Thankfully, against overwhelming odds, you're not the only one to wake up on this particular stretch of beach. You and your companion have a lot of puzzling out to do.

II. NETWORK

Even if you weren't lucky enough to wake up near someone else, at least you've arrived with a military-grade radio transceiver gripped tightly in your hand (or mouth, or other vaguely opposable appendage of choice). The clunky walkie-talkie will start buzzing and crackling for every public message that starts coming your way. Answering them back is as easy as pressing the "talk" button on the side of the device and either speaking into the receiver, or using the keypad to type into the message box that appears on the screen, then pressing the button again to send. A list of ongoing conversations with responses that are less than 24 hours old can be found by scrolling through the menu, identified by the callsigns that are participating in them. It seems that you've been assigned a callsign, too - it shows up in the top right side of the screen, format AB123C. The letters and numbers picked are...probably random.

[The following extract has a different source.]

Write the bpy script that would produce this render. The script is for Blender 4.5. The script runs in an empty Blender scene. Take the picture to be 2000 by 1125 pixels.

This is your easiest avenue to communicating, or coordinating with, or complaining at the other people stuck on this island; how you decide to use this tool is up to you.

III. A SAFE PLACE

Whether because someone else directed you via the transceivers, or someone found you and is leading you there, or just out of sheer luck, you have stumbled your way up the western coastline and run into an abandoned airfield. At least it used to be abandoned; there are obvious signs that the area has seen recent use, from the myriad of footprints in the sand leading up to the ocean, to the racks of drying fish lined along the shattered asphalt of a runway, to the strangely complex water stills and...who even knows what chemicals are brewing in those pots next to the largest airplane hangar? Even if you find the signs of people first, you're likely to run into the inhabitants themselves sooner rather than later, as the airfield has become a surprisingly busy hub of activity in comparison to the bleak isolation of the rest of the island. Maybe some of the more experienced inhabitants will help you figure out what's going on here, or try to rope you into exploring or cleaning out the more run-down buildings lining the runway, like the smaller hangars or the desolate traffic control tower at the far end. You likely aren't the only new person trying to find your way around, either. Hopefully the person you arrived with is more interested in helping rather than just looting the place and running off.

IV. STORM WARNING: REDUX

The weather on this island can be rather unpredictable sometimes. Just yesterday it was sunny and hot, then today, without warning, the sky opened up - literally, like the pale blue horizon was a vase smashed by a hammer and a billowing cyclone poured through the hole - and dumped at least a foot of rain on you in the span of an hour. This wouldn't be the first time this has happened to you, and you doubt it will be the last, but this time the freak rainstorm doesn't let up. Days pass. Did you decide to take shelter in the rainforest, only for the ground beneath you to start sinking with water? Were you camped next to a tranquil stream that has turned into a swelling river? Regardless of the circumstances it's time to go somewhere else before things get worse, and you probably ought to help the person you're stuck with come with you (or maybe you need some convincing yourself).

V. TERRORS OF THE REEF

CW: Shark Attacks

The large coral reef on the western edge of the island, just south of the airfield, seems like it's come straight out of a magazine. The waters are shallow and crystal clear, and the spots that aren't full of vibrant rainbow corals are coated in a soft layer of white sand. Fish of all sizes and shapes and colors swim in shoals along the reef. This seems like an ideal place, then, to do some productive fishing, or to take a relaxing swim in the warm tropical waters. And for the most part, it is.

Except, you aren't the only one interested in the fish. The sounds of struggling prey and the scent of blood in the water draws reef sharks by the dozens - or, if you're further away from shore, tiger sharks that could grab you by the ankle and drag you underwater in an instant. Hopefully someone is around to warn you, or at least pull you away and tend to your wounds, before you become a casualty like the fish.